# Start of Dataset excerpt

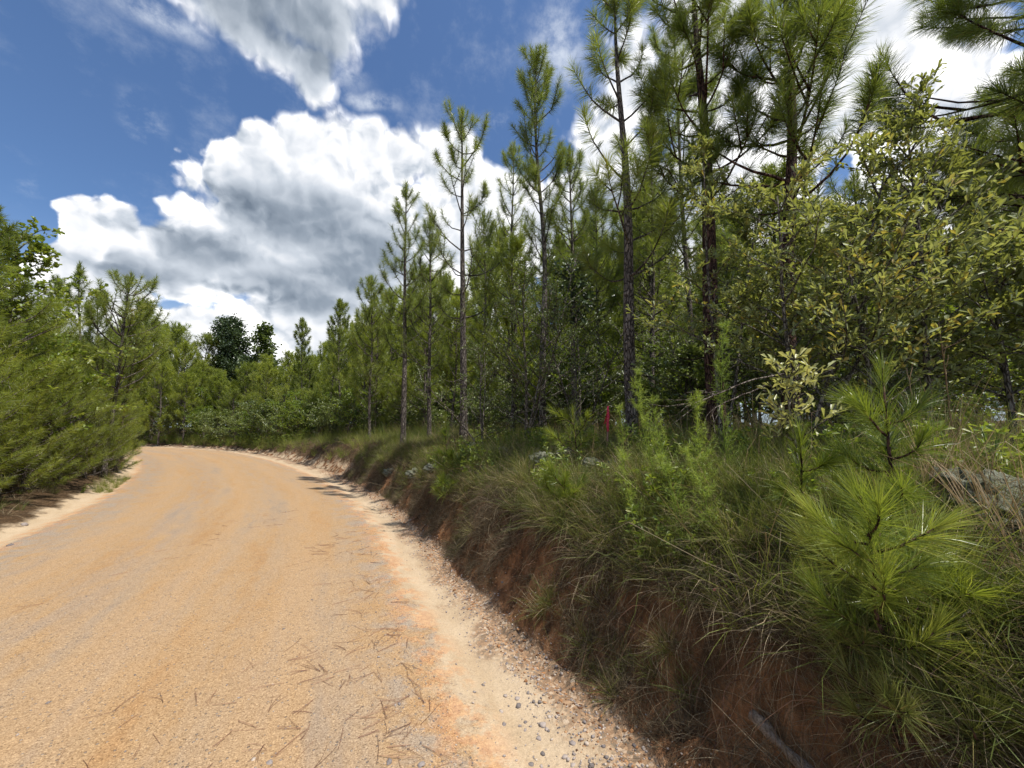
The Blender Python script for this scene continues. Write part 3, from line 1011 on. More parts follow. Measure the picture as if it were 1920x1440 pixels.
# ---- bushy pine saplings along the left verge
SAPS = []
for k in range(4):
    rng = np.random.default_rng(200 + k)
    SAPS.append(pine_parts(rng, (rng.normal() * 0.1, rng.normal() * 0.1, 3.6), 0.05, crown=0.03, gap=0.26, blen=1.30, nn=130, nl=0.18, nw=0.0062, seg=1,
                           nb=(3, 5), cl=0.48, sides=6, dead=0, tint=0.48, sub=2.6, e0=(5, 40), e1=(35, 80)))
sap_obj = [pine_object('pine_sapling', p_, (0, 0, 0), 'bushy bright green pine sapling in the hedge-like row along the left verge', 'bushy pine saplings left of the road', sep=False, nmat=M_SAPLING) for p_ in SAPS]
left = []
rng = np.random.default_rng(8)
ROWS = []
for row, (v, sc0, gap0, s0, s1) in enumerate([(1.40, 0.86, 1.25, 3.6, 34), (2.5, 1.30, 1.6, 2.6, 36), (4.0, 1.62, 2.0, 3.2, 38), (6.6, 1.75, 2.8, 5, 40), (10.0, 1.9, 4.0, 8, 42)]):
    s = s0
    k = 0
    while s < s1:
        k += 1
        fall = np.interp(s, [4, 12, 18, 26, 34], [0.95, 0.95, 0.92, 0.9, 0.85])
        vv_ = np.interp(s, [10, 17], [v, 1.0]) if row == 0 else np.interp(s, [10, 17], [v, v - 0.4])
        left.append((s, -ROADW - vv_ + rng.normal() * 0.10, sc0 * fall * rng.uniform(0.8, 1.15)))
        ROWS.append((row, k))
        s += gap0 * rng.uniform(0.8, 1.2)
for s, v, sc in [(36, 2.0, 0.9), (40, 3, 1.1)]:
    left.append((s, -ROADW - v, sc))
    ROWS.append((5, 0))
ORD = ['', 'nearest', 'second', 'third', 'fourth', 'fifth', 'sixth', 'seventh', 'eighth', 'ninth', 'tenth', 'eleventh', 'twelfth', 'thirteenth', 'fourteenth', 'fifteenth', 'sixteenth', 'seventeenth', 'eighteenth', 'nineteenth', 'twentieth', 'twenty-first', 'twenty-second', 'twenty-third', 'twenty-fourth', 'twenty-fifth', 'twenty-sixth', 'twenty-seventh', 'twenty-eighth', 'twenty-ninth', 'thirtieth']
for i, (s, u, sc) in enumerate(left):
    x, y = to_xy(s, u)
    z = H(float(x), float(y))
    if i < 4:
        o = sap_obj[i]
        o.location = (x, y, z)
        o.scale = (sc, sc, sc)
    else:
        o = dup(sap_obj[i % 4], (x, y, z), rng.uniform(0, 6.3), sc, tilt=(rng.normal() * 0.05, rng.normal() * 0.05))
    row, k = ROWS[i]
    if row == 0:
        o['label'] = ORD[k] + ' bushy pine sapling along the very edge of the left verge'
    elif row == 1:
        o['label'] = ORD[k] + ' pine sapling in the second row behind the left verge'
    elif row in (2, 3, 4):
        o['label'] = ORD[k] + (' taller pine behind the two sapling rows' if row == 2 else ' tall pine deep in the left thicket' if row == 3 else ' tall pine at the back of the left thicket') + ', counted away from the camera'
        o['group'] = 'taller pines behind the left saplings'
    else:
        o['label'] = 'bushy pine sapling on the inside of the bend, mostly hidden'
        o['group'] = 'saplings inside the bend'

# ---- pines that stand out over the left saplings
GL = 'pines showing above the left saplings'
put_pine(41, 150, 150, 495, 13.5, 0.06, 'narrow dark pine spire poking above the left saplings', GL, crown=0.45, blen=0.55, gap=0.4, nn=90, nw=0.006, nb=(2, 3), e0=(35, 60))
put_pine(42, -10, -12, 385, 8.0, 0.06, 'pine tip at the very left edge above the sweetgum', GL, crown=0.6, blen=0.7, gap=0.4, nn=120, nw=0.004, nb=(2, 3))
put_pine(43, 205, 246, 515, 12.2, 0.06, 'broad open pine with several upright tops above the left hedge', GL, crown=0.42, blen=1.5, gap=0.40, nn=70, nl=0.20, nw=0.006, nb=(3, 5), e0=(20, 40), e1=(75, 88), seg=1)
put_pine(44, 226, 268, 560, 13.6, 0.05, 'small-topped pine right of the broad open pine on the left', GL, crown=0.45, blen=1.0, gap=0.42, nn=80, nl=0.22, nw=0.009, nb=(3, 4), seg=1)
put_pine(45, 108, 108, 520, 15, 0.05, 'round-topped small pine left of the narrow spire', GL, crown=0.45, blen=0.8, gap=0.4, nn=80, nw=0.006, nb=(3, 4))
put_pine(46, 182, 184, 545, 14, 0.05, 'low double-topped pine right of the narrow spire', GL, crown=0.45, blen=0.7, gap=0.4, nn=80, nw=0.006, nb=(3, 4))


# ---- near seedlings with long bright needles on the bank
def seedling(seed, px, py, dist, tip, label, shoots=6, nn=420, nl=0.20, nw=0.0022, spread=0.35, r=0.008, nmat=None, t0=0.5):
    rng = np.random.default_rng(seed)
    d = ray(px, py)
    foot = np.array([0, 0, EYE]) + d / np.linalg.norm(d) * dist if dist else hit(px, py)
    z = H(foot[0], foot[1])
    foot = np.array([foot[0], foot[1], z])
    t = P(tip[0], tip[1], foot[1] + tip[2])
    top = t - foot
    tr, nd, brs = MB(), MB(), []
    n = 8
    pts = np.stack([top * q for q in np.linspace(0, 1, n)])
    pts[1:-1, :2] += rng.normal(size=(n - 2, 2)) * 0.008
    pts[0, 2] -= 0.08
    tube(tr, pts, np.linspace(r, 0.004, n), 7)
    L = np.linalg.norm(top)
    shoot_needles(nd, pts, L * 0.75, int(nn * 1.6), nl, nw, rng, 2, t0, 15, 55, 0.04)
    ga = rng.random() * 6
    for k in range(shoots):
        ga += 2.4
        zz = 0.08 + 0.72 * (k + 0.5) / shoots
        p0 = top * zz
        ln = spread * (1.15 - 0.6 * zz) * (0.8 + 0.4 * rng.random())
        pth = bpath(p0, ga + rng.normal() * 0.4, -5 + 45 * rng.random(), 30 + 45 * rng.random(), ln * rng.uniform(0.7, 1.2), rng, 6, 0.15)
        b = MB()
        tube(b, pth, np.linspace(r * 0.6, 0.003, 6), 5)
        brs.append(b)
        shoot_needles(nd, pth, ln * 0.8, nn, nl, nw, rng, 2, t0 + rng.normal() * 0.1, 14, 60, 0.06)
    e = link('pine_seedling', None, None, foot)
    tag(e, label, 'pine seedling', 'pine seedlings on the bank')
    link('stem', tr.mesh('stem', M_BARKRED), e)
    for b in brs:
        link('branch', b.mesh('branch', M_BARKRED), e)
    link('needles', nd.mesh('needles', nmat or M_SEEDLING), e)
    return e


seedling(301, 1662, 930, 2.45, (1655, 690, 0.0), 'largest bright green pine seedling with long needles, leaning over the bank at right', 12, 250, 0.155, 0.0017, 0.22, 0.010)
seedling(302, 1650, 1050, 2.1, (1612, 930, -0.1), 'yellow-green low seedling bursting in front of the largest one', 14, 280, 0.165, 0.0017, 0.24, 0.009, t0=0.66)
seedling(310, 1500, 935, 2.6, (1500, 815, -0.1), 'small seedling shoot left of the largest one, under the pale oak sprout', 3, 260, 0.15, 0.0019, 0.16, 0.007)
seedling(303, 1085, 890, 4.6, (1075, 770, 0.0), 'feathery mid-green seedling just left of the red stake', 7, 130, 0.16, 0.0028, 0.38, nmat=M_SAPLING)
seedling(304, 1050, 965, None, (1060, 895, -0.1), 'small seedling low on the bank below the pale lichen', 5, 230, 0.16, 0.0028, 0.30)
seedling(305, 838, 838, 7.4, (836, 780, 0.0), 'tiny upright seedling beneath the open pine', 2, 160, 0.17, 0.005, 0.14)
seedling(306, 850, 895, None, (845, 850, -0.1), 'bright tufted seedling on the bank face left of the dark hollow', 5, 170, 0.17, 0.004, 0.30)
seedling(307, 845, 940, None, (830, 895, -0.1), 'lowest small seedling hanging on the bank face near the road', 4, 150, 0.16, 0.0035, 0.26)
seedling(311, 1590, 1250, None, (1580, 1200, -0.06), 'olive seedling spray below the yellow-green low seedling', 4, 120, 0.15, 0.0017, 0.18, nmat=M_OLIVE)
seedling(312, 1765, 1190, None, (1785, 1100, -0.06), 'long-needled seedling spray right below the yellow-green low seedling', 4, 170, 0.17, 0.0017, 0.20, nmat=M_SAPLING)
seedling(308, 1830, 1425, None, (1850, 1345, -0.05), 'olive seedling tuft at the bottom right corner', 4, 150, 0.16, 0.0016, 0.18, nmat=M_OLIVE)
seedling(309, 1690, 1380, None, (1670, 1310, -0.06), 'olive seedling tuft left of the bottom right corner', 4, 130, 0.16, 0.0016, 0.18, nmat=M_OLIVE)


# ------------------------------------------------------------------ broadleaf trees and shrubs
def leaf_cards(mb, base, d, nrm, L, w, tint):
    """spatulate leaves folded along the midrib; 4 triangles each"""
    n = len(base)
    L = np.broadcast_to(L, (n,))[:, None]
    w = np.broadcast_to(w, (n,))[:, None]
    side = unit(np.cross(d, nrm))
    up = np.cross(side, d)
    q = [base, base + d * L * 0.42 + side * w * 0.30 + up * w * 0.10, base + d * L * 0.78 + side * w * 0.5 + up * w * 0.16,
         base + d * L - up * L * 0.10, base + d * L * 0.78 - side * w * 0.5 + up * w * 0.16, base + d * L * 0.42 - side * w * 0.30 + up * w * 0.10]
    V = np.stack(q, 1).reshape(-1, 3)
    i = np.arange(n)[:, None] * 6
    f = np.concatenate([i + np.array([[0, 1, 3]]), i + np.array([[1, 2, 3]]), i + np.array([[0, 3, 5]]), i + np.array([[3, 4, 5]])])
    mb.add(V, f, np.repeat(np.broadcast_to(tint, (n,)), 6))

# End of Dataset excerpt

Requirement |
Copy all the lines above that hold the string "from".

Final answer |
The Blender Python script for this scene continues. Write part 3, from line 1011 on. More parts follow. Measure the picture as if it were 1920x1440 pixels.
        o['label'] = ORD[k] + (' taller pine behind the two sapling rows' if row == 2 else ' tall pine deep in the left thicket' if row == 3 else ' tall pine at the back of the left thicket') + ', counted away from the camera'